The best way to prevent rabbit damage to young trees is to place a cylinder of hardware cloth (1/4 inch mesh wire fencing) around the tree trunk. The hardware cloth cylinder should stand about 1 to 2 inches from the tree trunk and 20 inches above the ground. The bottom 2 to 3 inches should be buried beneath the soil. Small shrubs, roses and raspberries can be protected with chicken wire fencing.

Cold Cuts...
Now that we've got a couple of killing frosts under our belts it's time to do some cutting back of dormant perennials. Cut them back to about 3 inches above the soil surface. Once the ground is frozen, they can be mulched to guard against displacement due to soil heaving. These simple steps will help ensure a successful show of foliage and color next season.

Well Watered For Winter...
For maximum winter protection, Savvygardeners need to water landscape evergreens thoroughly once every week or so until the ground freezes. Evergreens continue to lose moisture from their foliage all winter, but once the ground is frozen, they'll be unable to take up enough water to replace it. Sending them into winter well watered reduces the potential for damaged foliage. There's more... broadleaved and tender evergreens exposed to drying winds and sun may need to be shaded on the south and southwest sides to reduce moisture loss and foliage injury.

Cold Storage At Your Feet...
Need a good place to store root crops? Just look down! Carrots, radishes, turnips and Jerusalem artichokes store well outdoors in the ground. Just before the ground freezes, bury them under a deep layer of leaves or straw to protect the ground from freezing. Simply harvest them as needed during winter by pulling back this protective mulch and digging them up. Just make sure you replace the mulch after each visit!

Note: This is not an effective storage method where rodents, rabbits, or other critters are present and hungry.

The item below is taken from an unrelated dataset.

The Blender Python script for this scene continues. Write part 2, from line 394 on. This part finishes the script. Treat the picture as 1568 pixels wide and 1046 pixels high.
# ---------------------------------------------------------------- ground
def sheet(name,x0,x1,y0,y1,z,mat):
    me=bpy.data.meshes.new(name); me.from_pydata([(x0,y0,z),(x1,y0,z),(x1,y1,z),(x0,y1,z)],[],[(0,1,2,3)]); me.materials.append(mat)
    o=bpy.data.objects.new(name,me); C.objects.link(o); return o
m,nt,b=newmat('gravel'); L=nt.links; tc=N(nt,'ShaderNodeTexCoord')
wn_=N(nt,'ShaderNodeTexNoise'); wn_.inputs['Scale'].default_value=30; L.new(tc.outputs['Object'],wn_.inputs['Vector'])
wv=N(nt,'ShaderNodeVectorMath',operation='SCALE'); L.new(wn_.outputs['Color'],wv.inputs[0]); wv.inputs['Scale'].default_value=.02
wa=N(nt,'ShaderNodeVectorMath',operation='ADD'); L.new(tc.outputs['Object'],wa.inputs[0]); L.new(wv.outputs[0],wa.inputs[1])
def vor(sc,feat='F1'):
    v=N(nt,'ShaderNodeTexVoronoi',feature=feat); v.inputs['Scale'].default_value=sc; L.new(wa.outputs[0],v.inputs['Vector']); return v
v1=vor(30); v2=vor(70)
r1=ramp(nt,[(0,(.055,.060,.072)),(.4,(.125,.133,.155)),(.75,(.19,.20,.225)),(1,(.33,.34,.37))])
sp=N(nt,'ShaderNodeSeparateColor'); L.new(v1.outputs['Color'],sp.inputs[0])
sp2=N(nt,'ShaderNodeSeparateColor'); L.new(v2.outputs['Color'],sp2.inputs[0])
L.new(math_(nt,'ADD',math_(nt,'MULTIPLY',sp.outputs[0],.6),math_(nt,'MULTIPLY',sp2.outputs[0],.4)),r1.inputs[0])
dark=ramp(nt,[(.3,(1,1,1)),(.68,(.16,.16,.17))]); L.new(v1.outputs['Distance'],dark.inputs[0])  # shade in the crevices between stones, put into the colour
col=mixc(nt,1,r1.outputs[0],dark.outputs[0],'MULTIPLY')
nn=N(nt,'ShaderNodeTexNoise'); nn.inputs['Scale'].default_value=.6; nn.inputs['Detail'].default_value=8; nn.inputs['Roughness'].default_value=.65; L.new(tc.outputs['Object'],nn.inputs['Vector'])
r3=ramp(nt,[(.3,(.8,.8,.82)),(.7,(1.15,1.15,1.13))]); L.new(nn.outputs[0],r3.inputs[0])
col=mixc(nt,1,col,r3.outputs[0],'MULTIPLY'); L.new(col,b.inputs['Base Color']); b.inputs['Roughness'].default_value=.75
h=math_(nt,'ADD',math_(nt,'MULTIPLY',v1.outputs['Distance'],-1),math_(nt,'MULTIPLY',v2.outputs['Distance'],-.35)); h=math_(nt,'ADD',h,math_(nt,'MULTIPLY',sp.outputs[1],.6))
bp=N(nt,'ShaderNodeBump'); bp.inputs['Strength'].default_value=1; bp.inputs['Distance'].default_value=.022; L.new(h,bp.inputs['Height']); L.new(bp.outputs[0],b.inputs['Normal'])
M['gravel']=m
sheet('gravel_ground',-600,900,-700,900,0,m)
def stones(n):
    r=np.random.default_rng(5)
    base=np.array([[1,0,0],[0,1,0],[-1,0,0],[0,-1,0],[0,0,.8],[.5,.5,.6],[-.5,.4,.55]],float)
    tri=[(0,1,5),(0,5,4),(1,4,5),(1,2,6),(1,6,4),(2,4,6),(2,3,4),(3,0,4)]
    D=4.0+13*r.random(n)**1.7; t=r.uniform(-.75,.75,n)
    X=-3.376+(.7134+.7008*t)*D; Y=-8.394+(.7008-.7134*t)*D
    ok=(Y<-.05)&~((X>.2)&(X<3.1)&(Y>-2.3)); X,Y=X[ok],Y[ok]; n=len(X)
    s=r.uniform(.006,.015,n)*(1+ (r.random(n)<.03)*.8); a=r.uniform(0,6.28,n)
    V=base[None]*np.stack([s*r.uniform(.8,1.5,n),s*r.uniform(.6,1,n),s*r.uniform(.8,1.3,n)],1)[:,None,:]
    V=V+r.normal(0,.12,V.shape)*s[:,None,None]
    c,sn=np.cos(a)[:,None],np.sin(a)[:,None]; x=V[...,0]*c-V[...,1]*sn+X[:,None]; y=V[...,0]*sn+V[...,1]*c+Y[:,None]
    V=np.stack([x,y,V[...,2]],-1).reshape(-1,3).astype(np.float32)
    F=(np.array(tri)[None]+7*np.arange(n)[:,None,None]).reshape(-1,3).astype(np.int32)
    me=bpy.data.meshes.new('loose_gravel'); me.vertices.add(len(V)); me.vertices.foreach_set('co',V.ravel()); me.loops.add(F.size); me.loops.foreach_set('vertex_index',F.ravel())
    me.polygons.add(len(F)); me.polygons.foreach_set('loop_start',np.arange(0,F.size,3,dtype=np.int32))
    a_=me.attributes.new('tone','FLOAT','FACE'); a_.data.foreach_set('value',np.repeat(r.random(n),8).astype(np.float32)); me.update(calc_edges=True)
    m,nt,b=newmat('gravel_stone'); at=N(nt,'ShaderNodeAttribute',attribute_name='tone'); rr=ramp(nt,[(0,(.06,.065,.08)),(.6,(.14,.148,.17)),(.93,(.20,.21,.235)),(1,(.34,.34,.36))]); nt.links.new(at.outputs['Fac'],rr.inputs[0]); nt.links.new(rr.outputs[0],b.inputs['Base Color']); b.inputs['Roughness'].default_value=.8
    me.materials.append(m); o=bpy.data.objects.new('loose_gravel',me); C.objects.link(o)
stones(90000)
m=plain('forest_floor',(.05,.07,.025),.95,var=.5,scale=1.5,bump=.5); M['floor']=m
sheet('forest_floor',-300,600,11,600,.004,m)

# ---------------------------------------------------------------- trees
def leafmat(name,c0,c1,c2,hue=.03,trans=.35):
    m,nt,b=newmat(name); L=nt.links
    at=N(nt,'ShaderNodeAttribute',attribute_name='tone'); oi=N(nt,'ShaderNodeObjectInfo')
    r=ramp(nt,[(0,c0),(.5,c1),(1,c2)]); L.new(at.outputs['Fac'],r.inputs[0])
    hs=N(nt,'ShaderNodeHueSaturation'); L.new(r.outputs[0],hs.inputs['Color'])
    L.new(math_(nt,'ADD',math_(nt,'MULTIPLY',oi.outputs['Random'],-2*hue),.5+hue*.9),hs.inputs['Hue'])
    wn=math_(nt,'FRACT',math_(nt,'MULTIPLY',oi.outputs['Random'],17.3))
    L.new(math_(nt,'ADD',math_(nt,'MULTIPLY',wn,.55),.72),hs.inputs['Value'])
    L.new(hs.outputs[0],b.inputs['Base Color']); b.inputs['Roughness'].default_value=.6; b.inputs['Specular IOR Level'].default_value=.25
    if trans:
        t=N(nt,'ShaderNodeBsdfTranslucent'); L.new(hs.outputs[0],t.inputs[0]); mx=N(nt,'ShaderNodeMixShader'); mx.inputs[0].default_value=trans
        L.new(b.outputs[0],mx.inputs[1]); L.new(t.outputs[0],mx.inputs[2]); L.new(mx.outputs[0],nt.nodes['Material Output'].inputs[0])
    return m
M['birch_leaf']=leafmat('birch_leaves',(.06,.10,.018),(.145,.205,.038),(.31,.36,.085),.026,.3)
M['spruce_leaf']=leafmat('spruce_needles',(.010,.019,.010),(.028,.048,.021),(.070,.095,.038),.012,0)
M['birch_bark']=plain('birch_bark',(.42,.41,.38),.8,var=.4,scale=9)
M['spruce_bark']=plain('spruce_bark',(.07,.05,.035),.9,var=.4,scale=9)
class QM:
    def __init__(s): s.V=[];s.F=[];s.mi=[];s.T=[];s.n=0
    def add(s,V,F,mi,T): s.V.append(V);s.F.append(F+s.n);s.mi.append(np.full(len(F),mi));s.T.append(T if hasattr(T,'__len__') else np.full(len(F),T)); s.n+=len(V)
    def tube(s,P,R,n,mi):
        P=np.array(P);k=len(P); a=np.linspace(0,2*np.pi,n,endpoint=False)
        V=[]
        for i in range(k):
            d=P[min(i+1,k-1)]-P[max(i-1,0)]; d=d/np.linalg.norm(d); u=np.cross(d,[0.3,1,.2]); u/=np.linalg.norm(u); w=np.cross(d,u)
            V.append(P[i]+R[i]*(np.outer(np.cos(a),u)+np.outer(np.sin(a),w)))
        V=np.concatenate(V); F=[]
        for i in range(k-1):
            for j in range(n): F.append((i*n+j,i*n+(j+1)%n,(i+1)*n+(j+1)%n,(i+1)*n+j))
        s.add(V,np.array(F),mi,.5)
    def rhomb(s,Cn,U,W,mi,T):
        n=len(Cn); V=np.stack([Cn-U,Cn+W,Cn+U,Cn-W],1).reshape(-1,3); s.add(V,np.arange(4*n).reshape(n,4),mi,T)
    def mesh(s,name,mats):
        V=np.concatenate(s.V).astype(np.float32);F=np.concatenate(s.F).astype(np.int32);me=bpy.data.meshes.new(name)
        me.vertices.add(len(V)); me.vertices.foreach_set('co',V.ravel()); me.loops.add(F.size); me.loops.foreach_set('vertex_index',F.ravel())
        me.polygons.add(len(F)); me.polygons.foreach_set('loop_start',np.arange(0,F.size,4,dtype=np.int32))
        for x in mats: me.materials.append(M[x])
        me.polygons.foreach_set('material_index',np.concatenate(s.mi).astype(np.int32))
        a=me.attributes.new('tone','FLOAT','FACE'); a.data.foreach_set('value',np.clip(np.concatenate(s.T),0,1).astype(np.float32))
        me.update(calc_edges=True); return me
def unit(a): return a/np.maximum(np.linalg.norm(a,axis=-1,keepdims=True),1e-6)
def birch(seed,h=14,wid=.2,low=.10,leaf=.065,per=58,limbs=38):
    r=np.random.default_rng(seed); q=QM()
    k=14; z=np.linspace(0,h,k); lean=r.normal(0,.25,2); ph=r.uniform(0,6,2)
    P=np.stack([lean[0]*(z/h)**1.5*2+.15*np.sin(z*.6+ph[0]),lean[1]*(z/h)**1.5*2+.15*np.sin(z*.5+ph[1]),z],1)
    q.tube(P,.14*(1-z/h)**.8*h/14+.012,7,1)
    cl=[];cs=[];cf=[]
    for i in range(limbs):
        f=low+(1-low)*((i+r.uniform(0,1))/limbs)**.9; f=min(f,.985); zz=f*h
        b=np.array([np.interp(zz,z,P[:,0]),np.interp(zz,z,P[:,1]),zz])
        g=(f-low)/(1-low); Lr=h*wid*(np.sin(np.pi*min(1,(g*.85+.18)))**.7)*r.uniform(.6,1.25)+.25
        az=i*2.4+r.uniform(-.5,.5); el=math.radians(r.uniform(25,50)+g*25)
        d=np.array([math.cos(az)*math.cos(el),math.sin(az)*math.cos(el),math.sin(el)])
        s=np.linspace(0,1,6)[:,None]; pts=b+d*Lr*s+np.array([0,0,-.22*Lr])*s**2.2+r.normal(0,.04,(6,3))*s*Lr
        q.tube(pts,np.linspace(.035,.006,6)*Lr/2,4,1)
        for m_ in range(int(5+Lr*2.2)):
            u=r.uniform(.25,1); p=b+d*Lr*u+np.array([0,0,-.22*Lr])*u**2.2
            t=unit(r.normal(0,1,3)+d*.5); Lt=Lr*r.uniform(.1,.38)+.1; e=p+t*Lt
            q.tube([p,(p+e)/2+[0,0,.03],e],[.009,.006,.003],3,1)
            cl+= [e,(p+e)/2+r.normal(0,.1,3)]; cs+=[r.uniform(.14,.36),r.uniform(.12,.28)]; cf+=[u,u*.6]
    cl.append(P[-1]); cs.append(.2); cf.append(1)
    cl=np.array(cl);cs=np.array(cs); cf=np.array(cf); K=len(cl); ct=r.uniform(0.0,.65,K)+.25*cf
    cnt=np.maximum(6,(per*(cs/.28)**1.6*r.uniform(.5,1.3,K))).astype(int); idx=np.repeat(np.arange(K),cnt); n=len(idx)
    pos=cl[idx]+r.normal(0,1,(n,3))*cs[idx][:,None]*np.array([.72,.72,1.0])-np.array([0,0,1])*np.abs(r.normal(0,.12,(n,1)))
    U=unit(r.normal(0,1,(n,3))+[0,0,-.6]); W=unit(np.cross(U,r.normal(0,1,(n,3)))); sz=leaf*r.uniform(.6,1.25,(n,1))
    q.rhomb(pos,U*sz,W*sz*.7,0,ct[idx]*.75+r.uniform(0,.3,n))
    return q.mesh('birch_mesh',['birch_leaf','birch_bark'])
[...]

When Fruits And Vegetables Don't Get Along...
If you decide to store your vegetables indoors (instead of in the ground like we mentioned above) make sure you don't place them with any apples or pears. As they sit these fruits give off ethylene gas which speeds up the breakdown of vegetables and causes them to develop off-flavors. Yuck!

Preparing for Winter...
Each year we are asked for a reminder of what to do to prepare for winter. While recent temperatures have been up and down, there is no doubt that permanent cold weather is around the corner. Take advantage of the current mild weather and prepare for winter now, while you can still work in relative comfort outdoors! You'll find a handy checklist in our feature article, Preparing for Winter in the Garden...

Wild Things In Lawns...
Wild onion and wild garlic are difficult-to-control weeds. These weeds look very similar to the garden variety onion except the stems of the wild type are much thinner and do not grow as tall as the garden variety. The most effective method for controlling onion and garlic is to create a dense turf through proper fertilization and regular mowing, thereby making these weeds less noticeable and less problematic.

Wild onion and garlic die back to underground bulbs during early summer, but bulbs will germinate during the fall and winter. Selective chemical control is difficult and normally ineffective, so co-existing with these plants is often the best choice. One method is to apply 2,4-D immediately after mowing so the herbicide can enter through the cut leaves. This will usually burn back the leaves but may not kill the underground bulb, thus multiple years of applications will be needed.


"Of all the ingredients we employ in the creation of a garden, scent is probably the most potent and the least understood. Its effects can be either direct and immediate, drowning our senses in a surge of sugary vapour, or they can be subtle and delayed, slowly wafting into our consciousness, stirring our emotions and colouring our thoughts."